┌─ ENTRIES PROVIDED

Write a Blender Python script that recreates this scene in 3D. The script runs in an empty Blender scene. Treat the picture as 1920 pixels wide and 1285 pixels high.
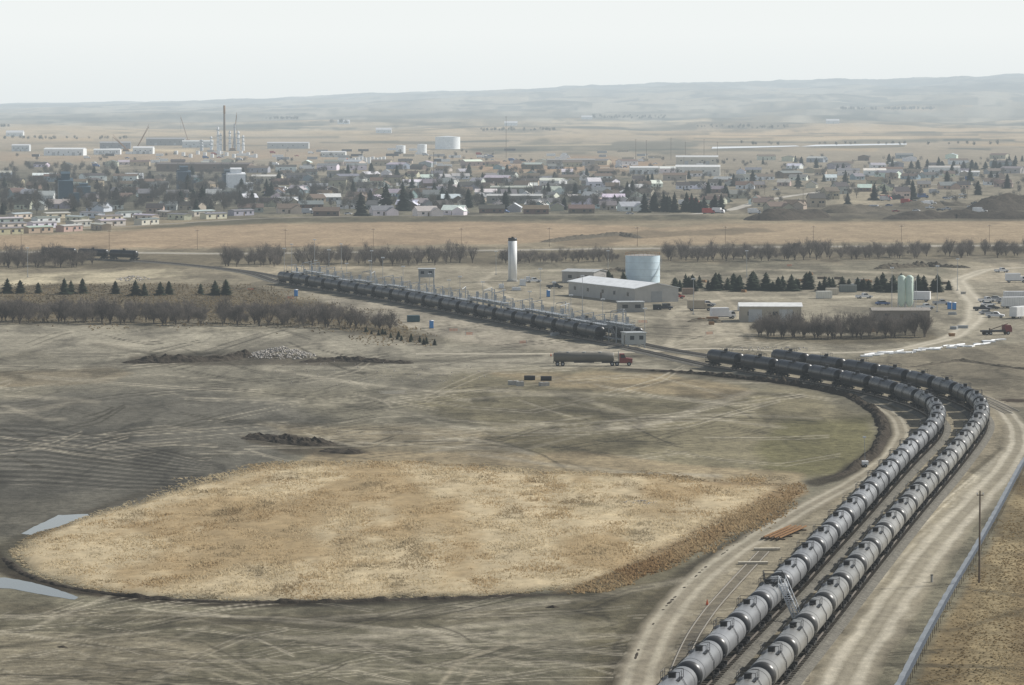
import bpy, math, random
import numpy as np
from mathutils import Vector
random.seed(7); rng=np.random.default_rng(7)
D=bpy.data; COL=bpy.context.scene.collection
F=6500.;CX=960.;CY=642.5;YH=195.;H=65.
P=math.atan((CY-YH)/F);cp=math.cos(P);sp=math.sin(P)
def G(u,v,z=0.):
    dv=v-CY;dy=F*cp-dv*sp;dz=-F*sp-dv*cp;t=(H-z)/(-dz)
    return Vector(((u-CX)*t,dy*t,z))
def UV(x,y,z=0.):
    rz=z-H;d=np.maximum(y*cp-rz*sp,1.);uc=y*sp+rz*cp
    return CX+F*x/d,CY-F*uc/d
def PM(v): return (v-YH)/H
def C(r,g,b):
    f=lambda c:(c/255/12.92 if c/255<=.04045 else ((c/255+.055)/1.055)**2.4)
    return (f(r),f(g),f(b))
# ---------------------------------------------------------------- noise
TB=rng.random((256,256))
def vn(x,y):
    xi=np.floor(x).astype(int);yi=np.floor(y).astype(int);fx=x-xi;fy=y-yi
    fx=fx*fx*(3-2*fx);fy=fy*fy*(3-2*fy);a=xi&255;b=yi&255;a1=(a+1)&255;b1=(b+1)&255
    return (TB[a,b]*(1-fx)+TB[a1,b]*fx)*(1-fy)+(TB[a,b1]*(1-fx)+TB[a1,b1]*fx)*fy
def fbm(x,y,o=4):
    s=0;a=.5;t=0
    for k in range(o):
        s=s+a*vn(x*2**k+17*k,y*2**k+31*k);t+=a;a*=.5
    return s/t
def ss(a,b,x):
    t=np.clip((x-a)/(b-a),0,1);return t*t*(3-2*t)
# ---------------------------------------------------------------- materials
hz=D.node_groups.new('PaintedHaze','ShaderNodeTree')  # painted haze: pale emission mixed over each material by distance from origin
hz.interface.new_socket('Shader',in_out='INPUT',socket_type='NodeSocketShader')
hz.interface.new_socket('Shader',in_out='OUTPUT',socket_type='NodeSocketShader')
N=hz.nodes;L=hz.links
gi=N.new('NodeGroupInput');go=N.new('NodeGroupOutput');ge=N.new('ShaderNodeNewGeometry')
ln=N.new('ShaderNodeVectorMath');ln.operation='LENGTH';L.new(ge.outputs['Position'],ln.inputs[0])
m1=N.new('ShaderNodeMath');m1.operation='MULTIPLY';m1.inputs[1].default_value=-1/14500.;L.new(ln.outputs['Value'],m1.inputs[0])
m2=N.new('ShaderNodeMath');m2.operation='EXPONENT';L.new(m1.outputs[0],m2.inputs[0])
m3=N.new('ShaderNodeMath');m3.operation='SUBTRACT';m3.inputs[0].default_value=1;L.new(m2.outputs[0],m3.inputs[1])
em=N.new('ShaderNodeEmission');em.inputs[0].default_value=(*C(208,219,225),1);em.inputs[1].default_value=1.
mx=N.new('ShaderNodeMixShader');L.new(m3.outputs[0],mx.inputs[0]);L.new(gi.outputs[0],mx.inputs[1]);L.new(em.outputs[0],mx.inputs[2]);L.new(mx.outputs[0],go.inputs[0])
def mat(name,col=(.5,.5,.5),rough=.8,metal=0.,ns=0,na=0.,oc=False,attr=None,bump=0,coat=0.,layers=None,spec=.5,trans=0.):
    m=D.materials.new(name);m.use_nodes=True;nt=m.node_tree;N=nt.nodes;L=nt.links;N.clear()
    out=N.new('ShaderNodeOutputMaterial');b=N.new('ShaderNodeBsdfPrincipled')
    b.inputs['Roughness'].default_value=rough;b.inputs['Metallic'].default_value=metal
    b.inputs['Coat Weight'].default_value=coat;b.inputs['Specular IOR Level'].default_value=spec
    if oc: s=N.new('ShaderNodeObjectInfo').outputs['Color']
    elif attr: a=N.new('ShaderNodeAttribute');a.attribute_name=attr;s=a.outputs['Color']
    else: r=N.new('ShaderNodeRGB');r.outputs[0].default_value=(*col,1);s=r.outputs[0]
    g=N.new('ShaderNodeNewGeometry')
    lay=layers or ([(ns,na,(1,1,1))] if ns else [])
    last=None
    for (sc,am,st) in lay:
        mp=N.new('ShaderNodeMapping');mp.inputs['Scale'].default_value=st;L.new(g.outputs['Position'],mp.inputs['Vector'])
        n=N.new('ShaderNodeTexNoise');n.inputs['Scale'].default_value=sc;n.inputs['Detail'].default_value=6;n.inputs['Roughness'].default_value=.65
        L.new(mp.outputs[0],n.inputs['Vector'])
        r=N.new('ShaderNodeMapRange');r.inputs['From Min'].default_value=.3;r.inputs['From Max'].default_value=.7
        r.inputs['To Min'].default_value=1-am;r.inputs['To Max'].default_value=1+am;L.new(n.outputs['Fac'],r.inputs['Value'])
        v=N.new('ShaderNodeVectorMath');v.operation='SCALE';L.new(s,v.inputs[0]);L.new(r.outputs[0],v.inputs['Scale']);s=v.outputs[0];last=n
    L.new(s,b.inputs['Base Color'])
    if bump and last:
        bp=N.new('ShaderNodeBump');bp.inputs['Strength'].default_value=bump;bp.inputs['Distance'].default_value=.4
        L.new(last.outputs['Fac'],bp.inputs['Height']);L.new(bp.outputs[0],b.inputs['Normal'])
    sh=b.outputs[0]
    if trans:
        tr=N.new('ShaderNodeBsdfTranslucent');L.new(s,tr.inputs[0]);ms=N.new('ShaderNodeMixShader');ms.inputs[0].default_value=trans
        L.new(sh,ms.inputs[1]);L.new(tr.outputs[0],ms.inputs[2]);sh=ms.outputs[0]
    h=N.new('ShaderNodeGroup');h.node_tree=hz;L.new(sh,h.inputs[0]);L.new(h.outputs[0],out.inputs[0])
    m.cycles.emission_sampling='NONE'
    return m
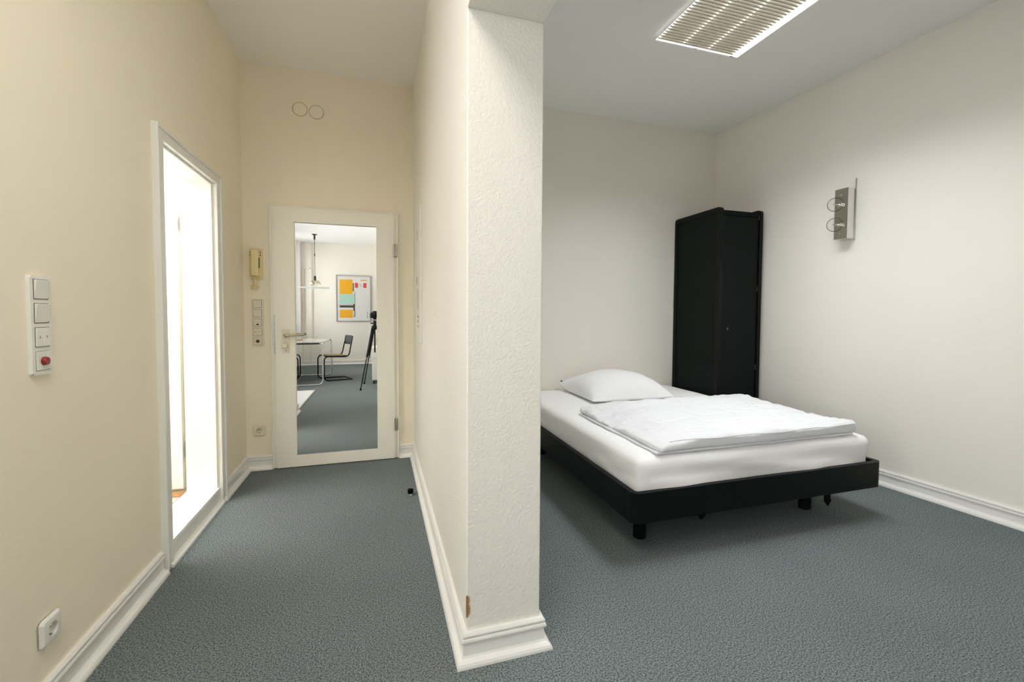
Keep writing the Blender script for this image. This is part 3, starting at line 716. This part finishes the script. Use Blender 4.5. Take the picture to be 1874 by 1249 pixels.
# tubular steel table
t = thing('dining_table', 'tubular chrome table with a pale top, seen in the door mirror', 'table', (-1.32, -1.55, 0))
tx0, tx1, ty0, ty1, tz = -1.76, -.905, -2.28, -.80, .745
obj('tabletop', B(tx0, tx1, ty0, ty1, tz - .010, tz + .004, bev=.003), m_tabletop, t)
for y in (ty0 + .02, ty1 - .005):
    obj('leg_loop', tube(bmesh.new(), fillet([(tx0 + .05, y, tz - .026), (tx0, y, tz - .026), (tx0, y, .0125), (tx1, y, .0125), (tx1, y, tz - .026), (tx1 - .05, y, tz - .026)], .09, 8), .0125, 12), m_chrome, t, True)
obj('edge_bar', B(tx0 + .05, tx1 - .03, ty1 - .018, ty1 + .004, tz - .036, tz - .012, bev=.003), m_blackplastic, t)
obj('edge_bar', B(tx0 + .05, tx1 - .03, ty0 + .008, ty0 + .028, tz - .036, tz - .012, bev=.003), m_blackplastic, t)
for x in (tx0 + .03, tx1 - .03): obj('side_tube', tube(bmesh.new(), [(x, ty0 + .03, tz - .022), (x, ty1 - .03, tz - .022)], .0105, 10), m_chrome, t, True)
t = obj('wooden_tray', B(-1.52, -1.36, -1.72, -1.5, .7495, .765, bev=.004), m_wood); tag(t, 'small flat brown wooden board lying on the chrome table', 'tray')
# cantilever chairs
def make_chair(label, loc, rz):
    """local: front edge of the runners at x=0, chair extends to +x (backrest), width along y"""
    t = thing('cantilever_chair', label, 'chair', loc, rz, 'cantilever chairs at the chrome table')
    h = .230; r = .0115; parts = []
    L = .50
    for s in (-1, 1):
        p = fillet([(L - .0, s * h, r), (0, s * h, r), (0, s * h, .455), (L - .06, s * h * .98, .435), (L + .02, s * h * .9, .82)], .085, 8)
        obj('frame_tube', tube(bmesh.new(), p, r, 10), m_blackedge, t, True, local=True)
    obj('rear_crossbar', tube(bmesh.new(), [(L, -h, r), (L, h, r)], r, 10), m_blackedge, t, True, local=True)
    bm = bmesh.new(); box(bm, .02, L - .07, -h + .0, h - .0, .452, .470, bev=.008, seg=3)
    for v in bm.verts: v.co.z -= .012 * v.co.x / L + .008 * (1 - (v.co.y / h) ** 2)
    s_ = obj('seat', bm, m_blackedge, t, True, local=True)
    bm = bmesh.new(); box(bm, .06, L - .11, -h + .04, h - .04, .462, .474, bev=.004)
    for v in bm.verts: v.co.z -= .012 * v.co.x / L
    obj('cane_insert', bm, m_cane, s_, local=True)['label'] = 'tan woven insert'
    bm = bmesh.new(); nx = 12
    V = []
    for i in range(nx + 1):
        y = -.225 + .45 * i / nx; bow = .030 * (1 - (y / .225) ** 2)
        V.append([bm.verts.new((L - .018 + bow + (z - .66) * .16 + o, y * (1 - .05 * (abs(z - .745) / .09) ** 3), z)) for o in (0, .010) for z in (.660, .672, .745, .818, .830)])
    for i in range(nx):
        a, b = V[i], V[i + 1]
        for k in range(4):
            bm.faces.new((a[k], b[k], b[k + 1], a[k + 1])); bm.faces.new((a[5 + k], a[6 + k], b[6 + k], b[5 + k]))
        bm.faces.new((a[0], a[5], b[5], b[0])); bm.faces.new((a[4], b[4], b[9], a[9]))
    for a in (V[0], V[-1]):
        for k in range(4): bm.faces.new((a[k], a[k + 1], a[k + 6], a[k + 5]))
    obj('backrest', bm, m_black, t, True, local=True)
    return t
ch = make_chair('black tubular cantilever chair on the right of the chrome table in the mirror', (-1.015, -1.495, 0), math.radians(-20))
c2 = ch.copy(); COL.objects.link(c2); c2.location = (-1.425, -1.74, 0); c2.rotation_euler = (0, 0, math.radians(176))
c2['label'] = 'black cantilever chair cut off at the left edge of the mirror, its front tube showing'
for chd in list(ch.children):
    q = chd.copy(); COL.objects.link(q); q.parent = c2
    for g in chd.children:
        w = g.copy(); COL.objects.link(w); w.parent = q
# pendant
px, pyy = -1.325, -3.25
t = thing('pendant_lamp', 'pendant lamp with a domed reflector over a thin white disc, seen in the mirror', 'pendant lamp', (px, pyy, HC))
obj('ceiling_canopy', lathe(bmesh.new(), [(.055, HC), (.055, HC - .012), (.020, HC - .018), (.020, HC - .115), (.010, HC - .120), (0, HC - .12)], (px, pyy, 0), n=24), m_blackplastic, t, True)
obj('cord', tube(bmesh.new(), [(px, pyy, HC - .11), (px, pyy, 2.09)], .005, 8), m_blackplastic, t)
obj('cord_grip', lathe(bmesh.new(), [(.0, 2.60), (.010, 2.595), (.012, 2.57), (.010, 2.54), (0, 2.535)], (px, pyy, 0), n=12), m_blackplastic, t, True)
obj('lamp_holder', lathe(bmesh.new(), [(0, 2.105), (.022, 2.10), (.026, 2.09), (.026, 2.01), (.030, 2.0), (0, 2.0)], (px, pyy, 0), n=20), m_blackplastic, t, True)
prof = [(.028 + .092 * math.sin(a), 1.905 + .10 * math.cos(a)) for a in [k * PI / 2 / 10 for k in range(11)]]
obj('reflector', lathe(bmesh.new(), prof + [(r - .003, z - .001) for r, z in prof[::-1]], (px, pyy, 0), n=32), m_lampshade, t, True)
obj('disc_shade', lathe(bmesh.new(), [(.035, 1.838), (.308, 1.834), (.310, 1.837), (.308, 1.840), (.035, 1.844)], (px, pyy, 0), n=48), m_lampwhite, t, True)
bm = bmesh.new()
for k in range(3): a = k * 2 * PI / 3; tube(bm, [(px + .10 * math.cos(a), pyy + .10 * math.sin(a), 1.91), (px + .10 * math.cos(a), pyy + .10 * math.sin(a), 1.838)], .002, 6)
obj('disc_wire', bm, m_steel, t)
bm = bmesh.new(); bmesh.ops.create_uvsphere(bm, u_segments=20, v_segments=14, radius=.035, matrix=Matrix.Translation((px, pyy, 1.93))); obj('bulb', bm, m_lampwhite, t, True)
# framed poster
Yp = YB + .002; qx0, qx1, qz0, qz1 = -.985, -.163, 1.085, 2.245
t = thing('framed_poster', 'framed poster of yellow, mint and black blocks on the back wall, in the mirror', 'poster', ((qx0 + qx1) / 2, Yp, qz0))
obj('picture_frame', ring_prism(bmesh.new(), [(qx0, qz0), (qx1, qz0), (qx1, qz1), (qx0, qz1)], [(qx0 + .014, qz0 + .014), (qx1 - .014, qz0 + .014), (qx1 - .014, qz1 - .014), (qx0 + .014, qz1 - .014)], Yp, Yp + .024), m_steel, t)
sh = obj('poster_sheet', B(qx0 + .012, qx1 - .012, Yp, Yp + .010, qz0 + .012, qz1 - .012), m_poster, t)
def blk(a, b, c, d, m, name='printed_block'):
    # a..b across, c..d downwards as fractions of the sheet, seen mirrored in the door
    X = lambda f: qx0 + f * (qx1 - qx0); Z = lambda f: qz1 - f * (qz1 - qz0)
    return obj(name, B(X(a), X(b), Yp + .010, Yp + .0108, Z(d), Z(c)), m, sh)
blk(.09, .47, .09, .405, m_yellow); blk(.105, .52, .405, .615, m_mint); blk(.09, .49, .65, .70, m_pblack); blk(.09, .47, .745, .92, m_yellow)
blk(.475, .505, .165, .345, m_pblack); blk(.520, .545, .35, .63, m_pgrey); blk(.485, .535, .62, .77, m_pblack); blk(.49, .523, .775, .88, m_mint); blk(.523, .54, .77, .89, m_pblack)
blk(.49, .54, .885, .90, m_pblack); blk(.09, .10, .41, .65, m_pgrey); blk(.10, .49, .622, .632, m_pgrey)
blk(.535, .63, .16, .265, m_pred); blk(.78, .875, .16, .265, m_pred); blk(.70, .89, .092, .115, m_yellow); blk(.885, .905, .785, .935, m_pgrey)
X = lambda f: qx0 + f * (qx1 - qx0); Z = lambda f: qz1 - f * (qz1 - qz0)
pts = [(X(.69) + .023 * math.cos(a * PI / 8), Yp + .011, Z(.197) + .023 * math.sin(a * PI / 8)) for a in range(16)]
obj('printed_ring', tube(bmesh.new(), pts, .004, 6, close=True), m_pgrey, sh)
blk(.715, .727, .20, .255, m_pgrey)
# heating pipes on the back wall
t = thing('heating_pipes', 'pair of cream heating pipes rising up the back wall, in the mirror', 'pipes', (-1.64, YB + .035, .10))
for x, top in ((-1.735, 2.40), (-1.565, HC - .002)): obj('riser_pipe', tube(bmesh.new(), [(x, YB + .035, .10), (x, YB + .035, top)], .011, 10), m_wall, t, True)
obj('link_pipe', tube(bmesh.new(), [(-1.745, YB + .035, 2.39), (-1.555, YB + .035, 2.39)], .008, 8), m_wall, t, True)
for x in (-1.735, -1.575): obj('elbow', lathe(bmesh.new(), [(.0, 2.37), (.016, 2.375), (.016, 2.405), (0, 2.41)], (x, YB + .035, 0), n=12), m_steel, t)
for z in (.6, 1.9):
    for x in (-1.735, -1.565): obj('pipe_clip', B(x - .014, x + .014, YB + .001, YB + .03, z, z + .02), m_wall, t)
# tripod with camera body
t = thing('tripod', 'black tripod standing at the right edge of the door mirror', 'tripod', (-.02, -.115, 0))
apx = Vector((-.046, -.118, 1.02))
feet = [(-.268, -.052), (-.231, -.80), (.42, -.25)]
for (x, y) in feet:
    f_ = Vector((x, y, .012)); a = apx + Vector((x + .066, y + .118, 0)).normalized() * .035; k = a.lerp(f_, .50)
    lg = obj('leg', tube(bmesh.new(), [a, k], .0165, 10), m_blackplastic, t, True)
    obj('lower_leg', tube(bmesh.new(), [k, f_], .0095, 8), m_blackplastic, lg, True)
    obj('leg_clamp', tube(bmesh.new(), [a.lerp(f_, .485), a.lerp(f_, .52)], .022, 10), m_steel, lg)
    obj('rubber_foot', lathe(bmesh.new(), [(.015, -.012), (.017, .0), (.010, .022)], f_, n=12), m_rubber, lg)
obj('centre_column', tube(bmesh.new(), [(apx.x, apx.y, .60), (apx.x, apx.y, 1.08)], .013, 10), m_blackplastic, t, True)
obj('shoulder', lathe(bmesh.new(), [(.025, .97), (.048, .99), (.048, 1.03), (.022, 1.05)], (apx.x, apx.y, 0), n=18), m_blackplastic, t, True)
obj('ball_head', lathe(bmesh.new(), [(.020, 1.04), (.026, 1.06), (.028, 1.085), (.020, 1.105), (.028, 1.11), (.028, 1.122), (0, 1.122)], (apx.x, apx.y, 0), n=18), m_blackplastic, t, True)
obj('head_knob', tube(bmesh.new(), [(apx.x - .02, apx.y, 1.075), (apx.x - .065, apx.y, 1.075)], .011, 10), m_blackplastic, t, True)
t = thing('camera_body', 'black camera with lens and neck strap mounted on the tripod', 'camera', (-.03, -.115, 1.122))
ya = .298; CM = Matrix.Translation(Vector((0, 0, 1.2)) - Vector((.2935, .955, 0)) * .118 + Vector((-.012, -.004, .010))) @ Matrix.Rotation(-ya, 4, 'Z')
bm = bmesh.new(); box(bm, -.072, .072, -.032, .030, -.052, .040, bev=.012, seg=3, M=CM); box(bm, -.030, .032, -.03, .026, .035, .066, bev=.012, seg=3, M=CM)
box(bm, -.022, .022, -.022, .022, -.078, -.050, bev=.003, M=CM)
bdy = obj('body', bm, m_blackplastic, t, True)
bm = bmesh.new()
for (r, a, b) in ((.036, .028, .055), (.040, .055, .085), (.037, .085, .102)):
    tube(bm, [CM @ Vector((0, a, 0)), CM @ Vector((0, b, 0))], r, 24)
obj('lens', bm, m_blackplastic, t, True)
obj('lens_glass', tube(bmesh.new(), [CM @ Vector((0, .1015, 0)), CM @ Vector((0, .1028, 0))], .031, 24), m_blackedge, t)
for s in (-.05, .052): obj('dial', tube(bmesh.new(), [CM @ Vector((s, 0, .038)), CM @ Vector((s, 0, .050))], .012, 14), m_blackplastic, bdy, True)
sp_ = fillet([CM @ Vector((-.074, 0, .02)), (-.115, -.12, 1.08), (-.168, -.10, .96), (-.165, -.08, .86), (-.130, -.07, .81), (-.10, -.09, .90), CM @ Vector((-.074, .01, .02))], .05, 6)
bm = bmesh.new()
for i, p in enumerate(sp_):
    pass
L = [bm.verts.new(p + Vector((0, o, 0))) for p in sp_ for o in (-.009, .009)]
for i in range(len(sp_) - 1): bm.faces.new((L[2 * i], L[2 * i + 1], L[2 * i + 3], L[2 * i + 2]))
bmesh.ops.solidify(bm, geom=bm.faces, thickness=.003)
obj('neck_strap', bm, m_rubber, t)
# white rolling cabinet behind the tripod
t = thing('rolling_cabinet', 'white cabinet on small castors behind the tripod, cut off by the mirror edge', 'cabinet', (.13, -.97, 0))
cx0, cx1, cy0, cy1 = -.100, .36, -1.19, -.74
obj('body', B(cx0, cx1, cy0, cy1 - .018, .062, .645, bev=.004), m_lampwhite, t)
for (a, b) in ((.066, .255), (.259, .448), (.452, .641)):
    dr = obj('drawer_front', B(cx0 + .002, cx1 - .002, cy1 - .018, cy1, a, b, bev=.003), m_lampwhite, t)
    obj('drawer_pull', tube(bmesh.new(), [(.08, cy1 + .012, b - .05), (.18, cy1 + .012, b - .05)], .005, 8), m_chrome, dr)
for x in (cx0 + .03, cx1 - .03):
    for y in (cy0 + .03, cy1 - .04):
        k = obj('castor', tube(bmesh.new(), [(x - .012, y, .025), (x + .012, y, .025)], .0249, 16), m_blackplastic, t, True)
        obj('castor_fork', B(x - .016, x + .016, y - .012, y + .012, .034, .062, bev=.003), m_steel, k)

└─

# YOUR GOAL
Scan the material above. Copy each line that holds the word "scene".

# TASK ANSWER
Write a Blender Python script that recreates this scene in 3D. The script runs in an empty Blender scene. Treat the picture as 1920 pixels wide and 1285 pixels high.
D=bpy.data; COL=bpy.context.scene.collection